## EXERCISE DESCRIPTION
Return the lines below exactly, from the first line to the line that contains "build_wall()". Leave out pictures.

--- START OF INFORMATION SUPPLIED ---

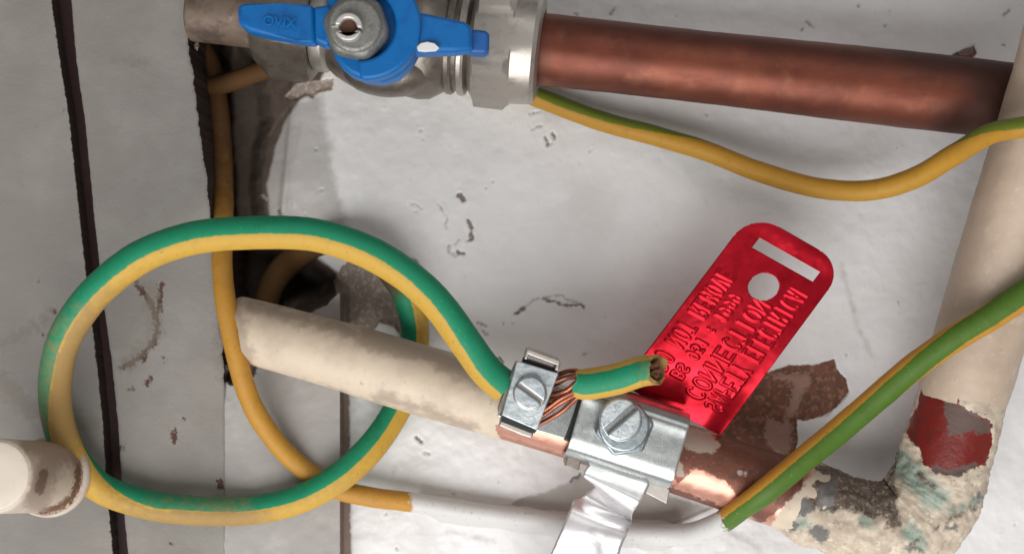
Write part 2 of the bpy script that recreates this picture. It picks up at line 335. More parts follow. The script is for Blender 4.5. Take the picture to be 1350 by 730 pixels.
build_wall()

def interp_curve(pts, y, jag=0, seed=0):
    q = np.array(pts, float); x = np.interp(y, q[:, 1], q[:, 0])
    if jag: x = x + jag * (fbm(y / 9, np.full_like(y, seed * 3.3)) * 1.6 + fbm(y / 2.5, np.full_like(y, seed * 5.1)) * .8)
    return x
GL = [(43, -600), (68, 0), (79, 80), (92, 160), (100, 240), (108, 310), (118, 400), (128, 480), (136, 560), (141, 640), (149, 730), (200, 1500)]
GR = [(70, -600), (94, 0), (101, 80), (113, 165), (120, 240), (127, 310), (137, 400), (148, 480), (156, 560), (161, 640), (169, 730), (220, 1500)]
ER = [(235, -600), (247, 0), (248, 60), (255, 100), (262, 160), (270, 215), (276, 275), (282, 330), (286, 380), (291, 425), (294, 480), (296, 505), (297, 730), (300, 1500)]
def board(name, left, right, h0, label, jl, jr, paint=False, deep=-22):
    ys = spaced(-14, 744, 2.0, 700); n = 110
    rows = []; 
    u = np.linspace(0, 1, n); u = (u + .0)
    Y = np.repeat(ys[:, None], n, 1)
    xl = left(ys); xr = right(ys)
    X = xl[:, None] * (1 - u) + xr[:, None] * u
    n2 = fbm(X / 10, Y / 10, 2); h = h0 + fbm(X / 90, Y / 90, 5) * .35 + n2 * .05
    h = h - (2.0 * sstep(470, 540, Y) * sstep(.3, 1, u[None]) if paint else 0)
    ed = np.minimum(X - xl[:, None], xr[:, None] - X); h = h - (1 - sstep(0, 3, ed)) * .25
    # side faces: same metres, lower height
    def side(xcol, hcol, k):
        T = P(xcol, ys, hcol); T[:, 1] = -deep * .001 * k + T[:, 1] * (1 - k)
        T[:, 0] += fbm(ys / 5, k * 9 + 2) * .0003 * k; return T
    V = P(X, Y, h); cols = [side(xl, h[:, 0], k)[:, None] for k in (1, .5, .12)] + [V] + [side(xr, h[:, -1], k)[:, None] for k in (.12, .5, 1)]
    Vt = np.concatenate(cols, 1); nc = Vt.shape[1]
    px, py = proj(Vt)
    Xp = np.concatenate([np.repeat(xl[:, None], 3, 1), X, np.repeat(xr[:, None], 3, 1)], 1); Yp = np.repeat(ys[:, None], nc, 1); Xp, Yp = warp(Xp, Yp, 3.0)
    stain = U(sdf_line(Xp, Yp, [(182, 375), (188, 388), (200, 398), (206, 418), (207, 440), (200, 455), (188, 470), (172, 478), (162, 484)], 3.2) , sdf_line(Xp, Yp, [(213, 375), (210, 392), (212, 408)], 3.2), sdf_line(Xp, Yp, [(187, 470), (191, 474)], 4),
              sdf_line(Xp, Yp, [(194, 505), (197, 499)], 2.6), sdf_line(Xp, Yp, [(290, 632), (292, 640)], 2.8), sdf_line(Xp, Yp, [(192, 650), (194, 657)], 2.2), sdf_line(Xp, Yp, [(229, 570), (230, 580)], 3), sdf_line(Xp, Yp, [(174, 512)], 2), sdf_line(Xp, Yp, [(216, 472)], 2),
              sdf_line(Xp, Yp, [(69, 411)], 2.2), sdf_line(Xp, Yp, [(59, 440)], 2.2), sdf_line(Xp, Yp, [(52, 372)], 1.6), sdf_line(Xp, Yp, [(160, 590)], 2.2), sdf_line(Xp, Yp, [(86, 146)], 2.6), sdf_line(Xp, Yp, [(46, 166)], 1.5), sdf_line(Xp, Yp, [(242, 553)], 1.6), sdf_line(Xp, Yp, [(226, 715)], 1.8), sdf_line(Xp, Yp, [(146, 706), (148, 700)], 1.6)) + .6
    smear = U(sdf_line(Xp, Yp, [(0, 455), (40, 435), (70, 415)], 6), sdf_line(Xp, Yp, [(150, 78), (190, 84)], 5) - 3, sdf_line(Xp, Yp, [(196, 380), (207, 440), (165, 482)], 9), sdf_line(Xp, Yp, [(0, 500), (40, 540), (120, 560)], 12), sdf_line(Xp, Yp, [(288, 420), (290, 500)], 4))
    edge = np.full(Xp.shape, -10.); edge[:, :3] = 8; edge[:, -3:] = 8; edge[:, -4] = 0.5; edge[:, -4:] = np.where(paint & (Y[:, -1:] > 505), -12, edge[:, -4:])
    o = obj(name, Vt, grid_faces(len(ys), nc)[:, ::-1], M_board, attrs=dict(stain=stain, smear=smear, edge=edge), angle=50, base=Vt[-1, nc // 2])
    return tag(o, label, 'board', 'grey boards either side of the dark slot')
b1 = board('wall_board', lambda y: interp_curve(GL, y) * 0 - 900, lambda y: interp_curve(GL, y, .5, 1), 7, 'grey painted board left of the dark slot, at the far left', 0, 1, deep=-1)
b2 = board('wall_board', lambda y: interp_curve(GR, y, .5, 2), lambda y: interp_curve(ER, y) + np.where(y < 510, 1, 0) * (interp_curve(ER, y, 1.7, 3) - interp_curve(ER, y)), 7, 'grey painted board with ragged right edge between dark slot and hole', 1, 1, paint=True)
V, F = prism([(20, -600), (110, -600), (140, 0), (240, 1400), (150, 1400), (40, 0)], 2.5, -1)
tag(obj('batten', V, F, M_slot, bevel=.2), 'dark maroon batten seen through the long slot between grey boards', 'batten')
# pale strip under the pipe, between the ragged board and the seam
def strip():
    ys = np.concatenate([np.arange(380, 746, 2.), [790, 860, 1000, 1400]]); n = 60; u = np.linspace(0, 1, n)
    topx = 300; X = 290 + (448 - 290) * u[None] + 0 * ys[:, None]
    tl = np.interp(X[0], [290, 345, 380, 398, 412, 428, 442, 449], [492, 475, 455, 428, 411, 402, 390, 384]) + fbm(X[0] / 8, X[0] * 0) * 5
    Y = tl[None] + (ys[:, None] - 380) * (1400 - tl[None]) / 1020.
    h = 4.6 + fbm(X / 60, Y / 60) * .5 + fbm(X / 10, Y / 10, 3) * .06
    br = sdf_poly(X, Y, [(284, 385), (338, 395), (344, 470), (336, 494), (318, 506), (298, 502), (286, 498)]) + fbm(X / 5, Y / 5, 6) * 7
    h = h - sstep(-2, 3, br) * 4
    V = P(X, Y, h)
    T = V[0].copy(); T[:, 1] = .004; R = V[:, -1].copy(); R[:, 1] = .0005
    Vt = np.concatenate([V, R[:, None]], 1); T2 = np.concatenate([T, T[-1:]], 0); Vt = np.concatenate([T2[None], Vt], 0)
    ed = np.full(Vt.shape[:2], -10.); ed[1:, :-1] = np.maximum(br, -10); ed[0] = 5; ed[1] = 2; ed[:, -1] = 6; ed[:, -2] = 0
    o = obj('wall_strip', Vt, grid_faces(*Vt.shape[:2])[:, ::-1], M_strip, attrs=dict(edge=ed), angle=50, base=Vt[-1, 30])
    tag(o, 'pale grey panel strip below the cream pipe, left of the brown seam', 'panel')
strip()

# ------------------------------------------------------------------ sweeps
def catmull(pts, step=2.5):
    q = np.array(pts, float); out = []
    q = np.vstack([2 * q[0] - q[1], q, 2 * q[-1] - q[-2]])
    for i in range(1, len(q) - 2):
        n = max(2, int(math.hypot(*(q[i+1, :2] - q[i, :2])) / step)); t = (np.arange(n) / n)[:, None]
        a, b, c, d = q[i-1], q[i], q[i+1], q[i+2]
        out.append(.5 * (2*b + (c-a)*t + (2*a - 5*b + 4*c - d)*t*t + (3*b - a - 3*c + d)*t**3))
    out.append(q[-2][None]); return np.vstack(out)
def sweep(ctrl, nseg=36, step=2.5, disp=None, caps=True):
    """ctrl columns: px, py, h, radius mm, extras...  returns V grid, angles, samples"""
    s = catmull(ctrl, step); c = P(s[:, 0], s[:, 1], s[:, 2]); r = s[:, 3] * .001
    T = np.gradient(c, axis=0); T /= np.linalg.norm(T, axis=1)[:, None]
    view = np.array([0, -D, 0]) - c; view /= np.linalg.norm(view, axis=1)[:, None]
    Nn = np.cross(T, view); Nn /= np.linalg.norm(Nn, axis=1)[:, None]; B = np.cross(Nn, T)
    a = np.linspace(0, 2*PI, nseg, endpoint=False)
    dirv = np.cos(a)[None, :, None] * Nn[:, None] + np.sin(a)[None, :, None] * B[:, None]
    V = c[:, None] + r[:, None, None] * dirv
    if disp is not None:
        dv = disp(V, a[None], s); V = V + dirv * dv[..., None] * .001
    return V, a, s
def tube_obj(name, V, mat_, parent=None, attrs=None, caps=True, base=None, angle=60):
    nr, nc = V.shape[:2]; Vf = V.reshape(-1, 3); F = grid_faces(nr, nc, True)
    at = {k: v.ravel() for k, v in (attrs or {}).items()}
    if caps:
        Vf = np.vstack([Vf, V[0].mean(0), V[-1].mean(0)]); i0 = nr * nc
        f = [[i0, (j+1) % nc, j, j] for j in range(nc)] + [[i0 + 1, (nr-1)*nc + j, (nr-1)*nc + (j+1) % nc, (nr-1)*nc + (j+1) % nc] for j in range(nc)]
        Fl = [list(x) for x in F] + [x[:3] for x in f]
        at = {k: np.append(v, [v[0], v[-1]]) for k, v in at.items()}
        return obj(name, Vf, Fl, mat_, parent, at, angle, base=base)
    return obj(name, Vf, F, mat_, parent, at, angle, base=base)
def wrapa(x): return (x + PI) % (2*PI) - PI
def cable_attrs(a, s, rpx=20):
    """extras: 4 = yellow centre deg, 5 = half width deg, 6 = dirt"""
    phi = np.radians(s[:, 4])[:, None]; hw = np.radians(s[:, 5])[:, None]
    return dict(yel=(hw - np.abs(wrapa(a[None] - phi))) * rpx * .5, dirt=s[:, 6][:, None] - 9 * (np.abs(wrapa(a[None] - phi)) > hw - .1), recess_shade=np.repeat((s[:, 7] if s.shape[1] > 7 else s[:, 6] * 0 - 20)[:, None], len(a), 1))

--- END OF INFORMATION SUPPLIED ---

## CORRECT OUTPUT
Write part 2 of the bpy script that recreates this picture. It picks up at line 335. More parts follow. The script is for Blender 4.5. Take the picture to be 1350 by 730 pixels.
build_wall()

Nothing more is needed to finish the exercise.